┌────────

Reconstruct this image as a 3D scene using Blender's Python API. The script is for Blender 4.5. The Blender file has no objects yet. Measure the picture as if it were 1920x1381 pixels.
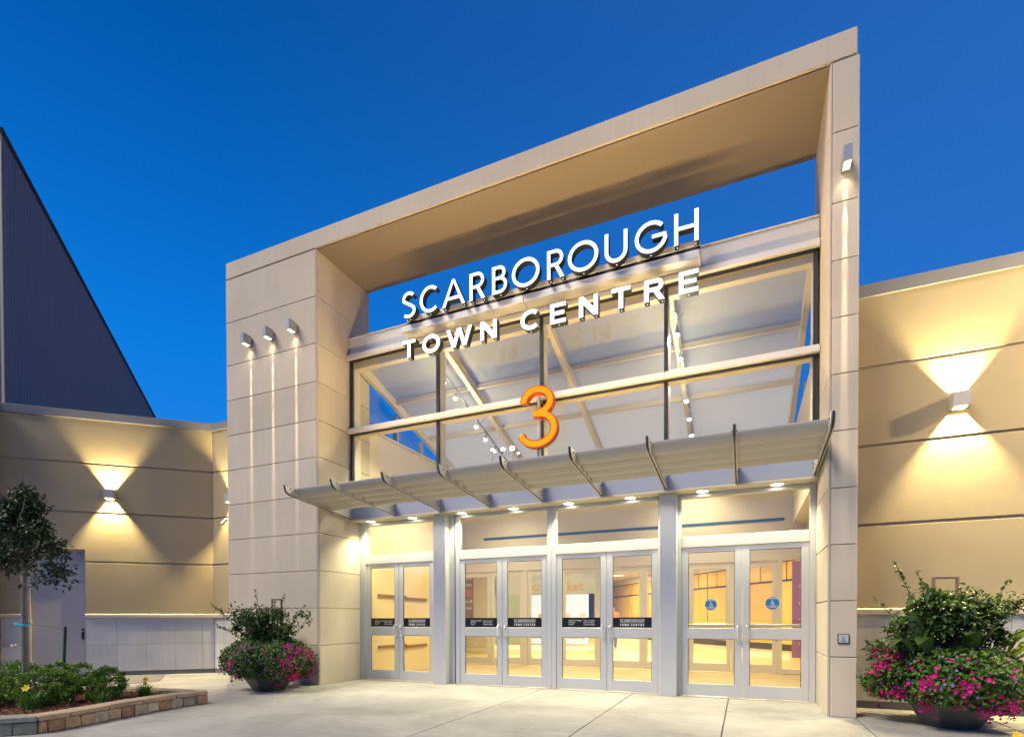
import bpy, math, random
from mathutils import Vector, Matrix
random.seed(7)
PI = math.pi
sc = bpy.context.scene
col = sc.collection

# ------------------------------------------------------------------ camera
cam_d = bpy.data.cameras.new('camera')
cam = bpy.data.objects.new('camera', cam_d)
col.objects.link(cam)
cam_d.sensor_width = 36
cam_d.sensor_fit = 'HORIZONTAL'
cam_d.lens = 18.837
cam_d.shift_x = 0.0
cam_d.shift_y = 0.2507
cam_d.clip_end = 2000
CR = Vector((0.91738577, 0.39798971, -0.00274472))
CU = Vector((-0.00259197, 0.01287049, 0.99991381))
CF = Vector((-0.39799074, 0.91729959, -0.01283878))
cam.matrix_world = Matrix(((CR.x, CU.x, -CF.x, 9.42542), (CR.y, CU.y, -CF.y, -7.55199), (CR.z, CU.z, -CF.z, 1.20694), (0, 0, 0, 1)))
sc.camera = cam

# ------------------------------------------------------------------ sky
world = bpy.data.worlds.new('World')
sc.world = world
world.use_nodes = True
wt = world.node_tree
wt.nodes.clear()
wo = wt.nodes.new('ShaderNodeOutputWorld')
bg = wt.nodes.new('ShaderNodeBackground')
tc = wt.nodes.new('ShaderNodeTexCoord')
sx = wt.nodes.new('ShaderNodeSeparateXYZ')
ramp = wt.nodes.new('ShaderNodeValToRGB')
wt.links.new(tc.outputs['Generated'], sx.inputs[0])
wt.links.new(sx.outputs['Z'], ramp.inputs[0])
cr = ramp.color_ramp
stops = [(0.0, (.050, .33, .88)), (.20, (.016, .245, .80)), (.40, (.004, .200, .74)), (.56, (.002, .140, .55)), (.72, (.001, .088, .385)), (1.0, (.001, .052, .26))]
cr.elements[0].position = stops[0][0]; cr.elements[0].color = (*stops[0][1], 1)
cr.elements[1].position = stops[-1][0]; cr.elements[1].color = (*stops[-1][1], 1)
for p, c in stops[1:-1]:
    e = cr.elements.new(p); e.color = (*c, 1)
dot = wt.nodes.new('ShaderNodeVectorMath'); dot.operation = 'DOT_PRODUCT'
dot.inputs[1].default_value = (0.917, 0.398, 0)
wt.links.new(tc.outputs['Generated'], dot.inputs[0])
mr = wt.nodes.new('ShaderNodeMapRange')
mr.inputs['From Min'].default_value = -.38; mr.inputs['From Max'].default_value = .75
mr.inputs['To Min'].default_value = 0; mr.inputs['To Max'].default_value = .75
wt.links.new(dot.outputs['Value'], mr.inputs['Value'])
mx = wt.nodes.new('ShaderNodeMix'); mx.data_type = 'RGBA'
wt.links.new(mr.outputs[0], mx.inputs[0])
wt.links.new(ramp.outputs[0], mx.inputs[6])
mx.inputs[7].default_value = (.030, .150, .530, 1)
wt.links.new(mx.outputs[2], bg.inputs['Color'])
bg.inputs['Strength'].default_value = 1.0
wt.links.new(bg.outputs[0], wo.inputs[0])

# ------------------------------------------------------------------ afterglow (one soft sun low in the front left)
sun_d = bpy.data.lights.new('afterglow', 'SUN')
sun_d.energy = 4.5
sun_d.angle = math.radians(24)
sun_d.color = (1.0, .86, .67)
sun = bpy.data.objects.new('afterglow', sun_d)
col.objects.link(sun)
sdir = Vector((-math.sin(math.radians(39)) * math.cos(math.radians(50)), -math.cos(math.radians(39)) * math.cos(math.radians(50)), math.sin(math.radians(50))))
sun.rotation_euler = sdir.to_track_quat('Z', 'Y').to_euler()
sun.location = (-6, -14, 18)

vs = sc.view_settings
vs.view_transform = 'Standard'
vs.look = 'None'
vs.exposure = 0.0
vs.gamma = 1.0
vs.use_curve_mapping = False
cy = sc.cycles
cy.use_denoising = True
try:
    cy.denoiser = 'OPENIMAGEDENOISE'
except Exception:
    pass
cy.max_bounces = 10
cy.diffuse_bounces = 4
cy.glossy_bounces = 4
cy.transmission_bounces = 8
cy.transparent_max_bounces = 24
cy.sample_clamp_indirect = 6.0
cy.caustics_reflective = False
cy.caustics_refractive = False

# ------------------------------------------------------------------ materials
def new_mat(name):
    m = bpy.data.materials.new(name); m.use_nodes = True
    nt = m.node_tree; nt.nodes.clear()
    out = nt.nodes.new('ShaderNodeOutputMaterial')
    return m, nt, out

def principled(name, base, rough=.6, metal=0.0, var=.0, vscale=2.0, streak=0.0, bump=0.0, bscale=60.0, spec=.5, tint=None, fine=0.0, fscale=90.0, attr=None, trans=0.0, coat=0.0, objvar=0.0):
    m, nt, out = new_mat(name)
    N, L = nt.nodes, nt.links
    b = N.new('ShaderNodeBsdfPrincipled')
    b.inputs['Roughness'].default_value = rough
    b.inputs['Metallic'].default_value = metal
    b.inputs['Specular IOR Level'].default_value = spec
    b.inputs['Base Color'].default_value = (*base, 1)
    if coat: b.inputs['Coat Weight'].default_value = coat
    L.new(b.outputs[0], out.inputs[0])
    geo = N.new('ShaderNodeNewGeometry')
    cur = None
    def mixmul(fac_socket, lo, hi, prev):
        r = N.new('ShaderNodeMapRange')
        r.inputs['From Min'].default_value = .3; r.inputs['From Max'].default_value = .7
        r.inputs['To Min'].default_value = lo; r.inputs['To Max'].default_value = hi
        L.new(fac_socket, r.inputs['Value'])
        mm = N.new('ShaderNodeMix'); mm.data_type = 'RGBA'; mm.blend_type = 'MULTIPLY'
        mm.inputs[0].default_value = 1
        if prev is None: mm.inputs[6].default_value = (*base, 1)
        else: L.new(prev, mm.inputs[6])
        L.new(r.outputs[0], mm.inputs[7])
        return mm.outputs[2]
    if attr:
        a = N.new('ShaderNodeAttribute'); a.attribute_name = attr
        rp = N.new('ShaderNodeValToRGB')
        cs = tint
        rp.color_ramp.elements[0].color = (*cs[0], 1); rp.color_ramp.elements[1].color = (*cs[-1], 1)
        for i, c in enumerate(cs[1:-1]):
            e = rp.color_ramp.elements.new((i + 1) / (len(cs) - 1)); e.color = (*c, 1)
        L.new(a.outputs['Fac'], rp.inputs[0])
        cur = rp.outputs[0]
    if objvar:
        oi = N.new('ShaderNodeObjectInfo'); cur = mixmul(oi.outputs['Random'], 1 - objvar, 1 + objvar, cur)
    if var:
        n = N.new('ShaderNodeTexNoise'); n.inputs['Scale'].default_value = vscale; n.inputs['Detail'].default_value = 5
        L.new(geo.outputs['Position'], n.inputs['Vector'])
        cur = mixmul(n.outputs['Fac'], 1 - var, 1 + var, cur)
    if streak:
        mp = N.new('ShaderNodeMapping'); mp.inputs['Scale'].default_value = (14, 14, .35)
        L.new(geo.outputs['Position'], mp.inputs[0])
        n = N.new('ShaderNodeTexNoise'); n.inputs['Scale'].default_value = 1.0; n.inputs['Detail'].default_value = 4
        L.new(mp.outputs[0], n.inputs['Vector'])
        cur = mixmul(n.outputs['Fac'], 1 - streak, 1 + streak, cur)
    if fine:
        n = N.new('ShaderNodeTexNoise'); n.inputs['Scale'].default_value = fscale; n.inputs['Detail'].default_value = 3
        L.new(geo.outputs['Position'], n.inputs['Vector'])
        cur = mixmul(n.outputs['Fac'], 1 - fine, 1 + fine, cur)
    if cur is not None: L.new(cur, b.inputs['Base Color'])
    if bump:
        n = N.new('ShaderNodeTexNoise'); n.inputs['Scale'].default_value = bscale; n.inputs['Detail'].default_value = 4
        L.new(geo.outputs['Position'], n.inputs['Vector'])
        bp = N.new('ShaderNodeBump'); bp.inputs['Strength'].default_value = bump; bp.inputs['Distance'].default_value = .01
        L.new(n.outputs['Fac'], bp.inputs['Height'])
        L.new(bp.outputs[0], b.inputs['Normal'])
    if trans:
        t = N.new('ShaderNodeBsdfTranslucent')
        if cur is not None: L.new(cur, t.inputs['Color'])
        else: t.inputs['Color'].default_value = (*base, 1)
        ms = N.new('ShaderNodeMixShader'); ms.inputs[0].default_value = trans
        L.new(b.outputs[0], ms.inputs[1]); L.new(t.outputs[0], ms.inputs[2]); L.new(ms.outputs[0], out.inputs[0])
    return m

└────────

:: Exercise brief ::
Please reproduce the listing exactly from its opening line through the line that contains "col = sc.collection", both included, with all pictures omitted.

:: Task result ::
Reconstruct this image as a 3D scene using Blender's Python API. The script is for Blender 4.5. The Blender file has no objects yet. Measure the picture as if it were 1920x1381 pixels.
import bpy, math, random
from mathutils import Vector, Matrix
random.seed(7)
PI = math.pi
sc = bpy.context.scene
col = sc.collection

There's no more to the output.